Tuesday, January 8, 2008

The Last Kill by Charlie Wells

The Last Kill by Charlie Wells.
Signet 1225, Copyright 1955.

One of my favorite paperback covers, by one of the great cover artist-Robert Maguire. Between the covers is a good hardboiled P.I. story.

Steve Lee is a southern PI, working out of Memphis. The book opens with Lee identifying for the cops, a
murdered friend/stool pigeon of his in a muddy field. "...burn marks were made in the extremely tender flesh behind the knee. .45 slugs smashed through, obliterating his nose, so that now his face had that sunken-in look of a sun-bleached skull. I bent down, found more of those burn marks on his neck and chest. Sammie's last hours had been his roughest." Of course, since this was Lee's friend, he sets out to find who murdered him.

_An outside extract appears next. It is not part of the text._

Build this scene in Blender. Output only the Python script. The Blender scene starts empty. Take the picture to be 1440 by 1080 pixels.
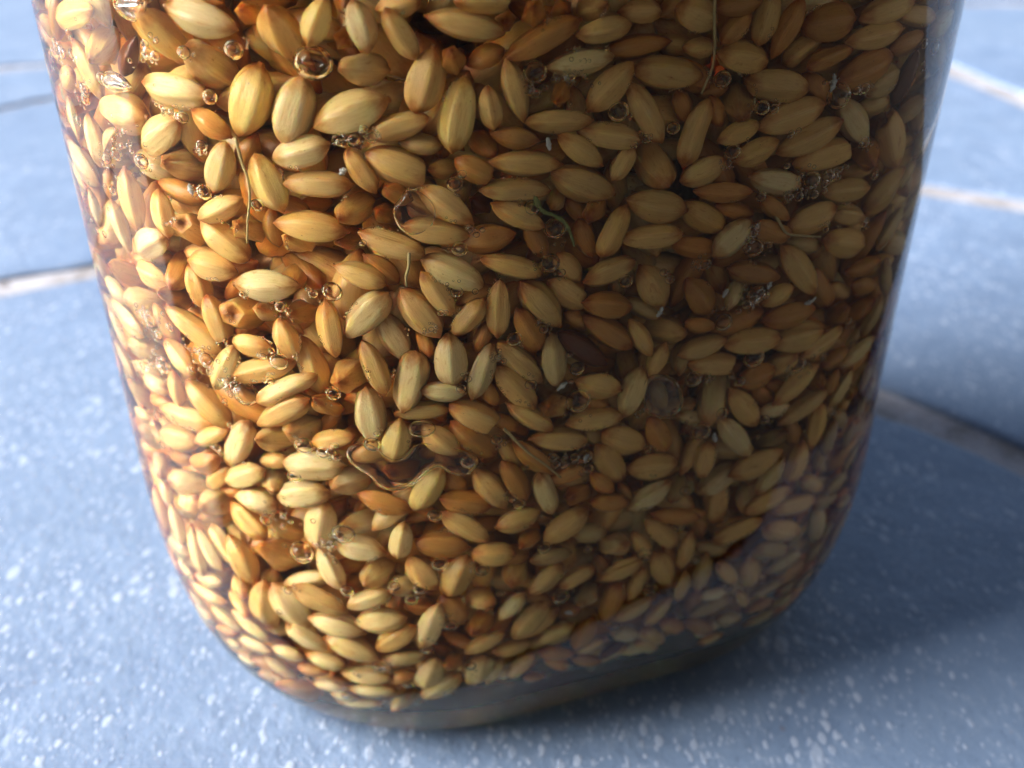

This is 50s hard-nosed crime fiction. And if you think you are reading something by Mickey Spillane, you might not be far off. Wells even states on the back cover that "Spillane decided I could write and worked with me for a whole year." Even the title sounds like something from Mickey. Steve Lee carries a .45 and uses it. Along the way he takes on the low-lifes, cases the joints, takes a sap to the skull, and does some good detective work. There are icepicks, torture, more killings and of course a couple of skirts-one blonde and one brunette.

Wells wrote in the first person, and uses the Spallane-ian dialog:

"She was dynamite and I wanted to light her fuse and see exactly what kind of explosion she'd make."

What Wells did well is create a gloomy, drab, dark atmosphere for the novel. Very noir-ish. The whole story takes place in rainy, cold weather and mostly at night. This compounds Steve Lee's cynical attitude, which
enhances the story. These are the type of P.I. crime stories that made the 50's paperback era popular. They were successful for the publishers and gobbled up by the public. Once in a while you have to read one of these for nostalgic reasons.-This one does it.

As for Charlie Wells, he was born in the south and wrote one other novel that I know of- "Let The Night Cry." With another Maguire Cover.

3 comments:

Anonymous said...

August

From http://hermes.lib.olemiss.edu/mystery/exhibit.asp?display=10§ion=2

an online archive which I discovered while looking up a contemporary of Wells, Earle Basinksky. Both worked with Spillane, by the way.

Born in Greenwood, Mississippi in 1923, Charlie Wells worked as a draftsman, a bank messenger, and a drummer in a dance band. During World War II, he served in an anti-aircraft battalion and a field artillery unit in Europe. Wells worked with Spillane for a year before Abelard Press published Let the Night Cry (1953), in which a New Orleans ex-con becomes entangled in a web of vengeance. The Last Kill (1955) finds a Memphis private eye tracking the murderer of a friend who knew too much about a million-dollar heist. Robert Maguire, one of the great cover artists of the period, provided the illustrations for both The Last Kill and Death is a Cold, Keen Edge.

Something else. When I think of librarians I immediately conjure up sweet, gentle, grey-haired, low-voiced old ladies, anxious to please you if they can only find their spectacles and locate you.
That led to my first shock.
Behind the desk sat a sweet, gentle, sultry-voiced brunette. She found me with deep brown eyes, smiled at me with full, soft lips and woke my long-dead, deeply buried thirst for knowledge with a suggestive, “May I help you?”
-- Charlie Wells, The Last Kill, p. 20.

August West said...

Steve: Thanks for the info. You got me thinking-I wonder if Signet paid Spillane to work with writers to help churn out hard-nosed novels in the 1950s. It's obvious that his name on these paperbacks couldn't of hurt sales. The combination of Spillane and Maguire to promote new authors....probably worked.

Anonymous said...

I've had both The Last Kill and Let the Night Cry sitting on my shelf for years. Maybe now I'll finally read them.

Also have two by Earle Basinsky, Death is a Cold, Keen Edge and The Big Steal. Both of these feature prominent blurbs from Spillane.

Another author ushered into print by Spillane was Dave J. Garrity, who gave us Kiss Off the Dead (one of Gold Medal's Best Covers Ever), Cry Me a Killer, and Dragon Hunt.
The first two are so hardboiled that the author's name is simply given as Garrity. How tough is that? Dragon Hunt is as by Dave J. Garrity, but makes up for it with a big photo on the back cover of the author, loose tie and cigarette stub in his teeth, going over manuscript pages with Mickey Spillane. I understand that the detective protagonist of this book has a tough time figuring the angles of the case and actually gives Mike Hammer a phone call to ask for advice. Obviously, Mickey and his creation were very good friends to have.